”思いつき”定義集Ⅱ⑫「け」
【慧眼(けいがん)】物事を見抜く優れた眼力のことだが、発揮されるべき対象は何か? 何よりも人が人を見る眼(個人的見解)。上を見て仕事をする人物に慧眼が備わることはない(頑張ってゴマすってください。誰のためかはともかく栄養満点!)。
慧眼は経験と知性によって養われる(天才的な慧眼の持ち主もいるだろうが根拠薄弱)。しかし慧眼ある人物を見抜くにも慧眼が必要。したがって主観と場面・状況によって判断される評価の一つとなる。そんな人と出会うとしても幸か不幸かは自分次第。
【健康】生老病死から逃れられる人はいない。看病・介護の労苦もヤング・ケアラーという新語が流通しているぐらいに深刻化しつつある。ゆえに「死んでも健康でありたい」というジョークも笑えない。
そもそも健康の定義自体が不能。近眼や肩こり、タバコやアルコール、スマホやゲーム中毒も、捉えようによっては頗る不健康。ところがアルコールの摂取やゲームへの没頭によって健康でいられるかもしれない。
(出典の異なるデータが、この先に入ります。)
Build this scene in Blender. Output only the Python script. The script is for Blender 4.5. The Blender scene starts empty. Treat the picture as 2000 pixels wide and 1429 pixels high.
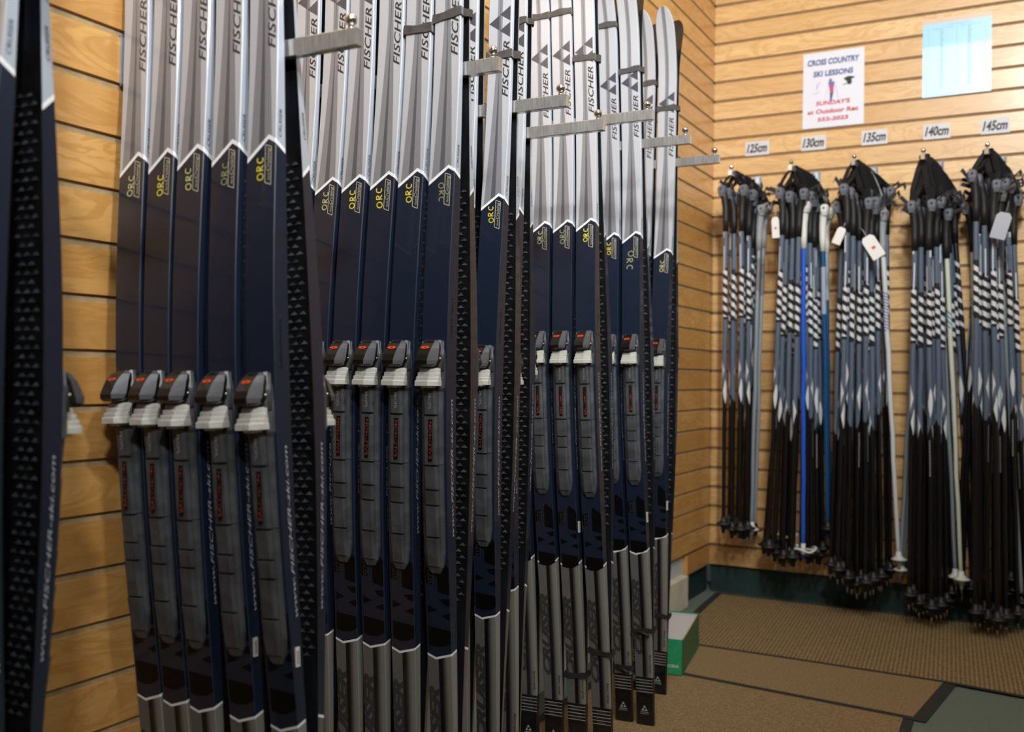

あまりにも不可思議な存在としての人間かな。
【権利】近代に確立した、生まれながらにして個々人に備わっているはずのもの。哲学的法律学的に多種多様な議論や定義はあるが、これが十全にかなえられたことはないし、この先もない。というのも、権利の行使は利害が絡むと必然的に衝突するもの。衝突が無ければ主張されることもないのが権利だから。
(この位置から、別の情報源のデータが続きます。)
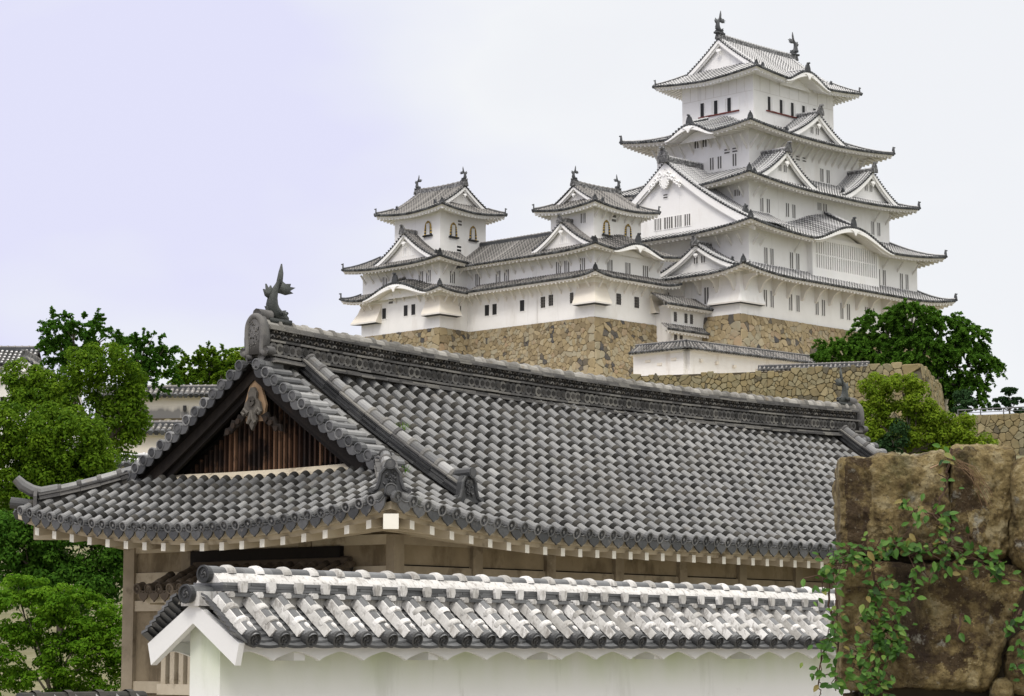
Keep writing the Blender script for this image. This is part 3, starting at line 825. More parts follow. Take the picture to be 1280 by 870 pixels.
# ornaments and barge boards of the undulating gables, with the filled tympanum behind them
def kara_trim(fr, side, D, kf, uc, hw, zb, roof_mats, back, parent, bslope_z, lowz):
    ox, oy = SIDES[side]; axx, axy = (1, 0) if ox == 0 else (0, 1)
    q = lambda u, dd, z: fr.p(axx * u + ox * dd, axy * u + oy * dd, z)
    b = MB()
    us = lin(uc - hw * .995, uc + hw * .995, 48)
    rows = []
    for u in us:
        z = zb + kf(u)
        bh = .20 + .36 * (kf(u) / kf(uc)) ** .7; rows.append([q(u, D + .06, z - .10), q(u, D + .06, z - bh), q(u, D - .10, z - bh - .04), q(u, D - .10, z - .10)])
    b.strip(rows, 0, .8, closed=True); b.poly(rows[0], 0); b.poly(rows[-1], 0)
    s = .62
    o = [(-1.3, .42), (-.9, .38), (-.5, .1), (-.3, -.1), (-.2, -.34), (0, -.5), (.2, -.34), (.3, -.1), (.5, .1), (.9, .38), (1.3, .42)]
    b.prism([q(uc + x * s, D + .03, zb + kf(uc) - .62 + y * s) for x, y in o], fr.d(ox, oy) * .12, 0, .6)
    t_ = [q(u, D - back, zb + kf(u) - .5) for u in us]; l_ = [q(u, D - back, min(lowz, zb + kf(u) - .5)) for u in us]
    b.strip([l_, t_], 0, .4)
    b.build('barge_board', [M['plaster']], parent)
    rb = MB()
    pts = [q(uc, v, zb + kf(uc) + bslope_z(D - v) + .05) for v in lin(D - back * 1.8 - .4, D - .25, 4)]
    bar(rb, pts, .26, .22, 0, 1, .12, joints=(.42, 1, .08)); oni(rb, pts[-1], fr.d(ox, oy), .85)
    rb.build('ridge', [roof_mats[3], roof_mats[1]], parent)
kara_trim(K, 'S', 12.8, k2, .3, 7.3, zE[1], KT, 2.0, keep, lambda v: v * .5, 45.2)
kara_trim(K, 'W', 13.16, k4, -.7, 3.4, zE[3], KT, 1.6, keep, lambda v: v * .3, 57.0)
kara_trim(K, 'S', 7.44, k5, -.4, 4.0, 64.05, KT, 1.8, keep, lambda v: v * .07, 63.9)
# windows: (side, along, distance, height, width, tall, kind)
def wins(fr, parent, lst, wallm=None, grey=True):
    for w in lst: window(fr, w[0], w[1], w[2] + .004, w[3], w[4], w[5], w[6], parent, wallm, grey=(w[7] if len(w) > 7 else grey))
S1 = [(-13.05, -11.92), (-8.72, -7.45), (-4.09, -2.95), (.37, 1.59), (4.9, 6.1), (9.4, 10.6)]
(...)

屁理屈はともかく、大切なのは法律で規定された文言の内実である。例えば憲法25条「健康で文化的な最低限度の生活を営む権利」。定義づけの困難を棚上げにしても、文言に沿った権利が損なわれている人がいるのは確か。かくして権利は存在しつつも時に空虚なたわごとになりかねない。しんどいのは承知の上、気を引き締めて尊重し続けることが権利を擁護する人の務めか。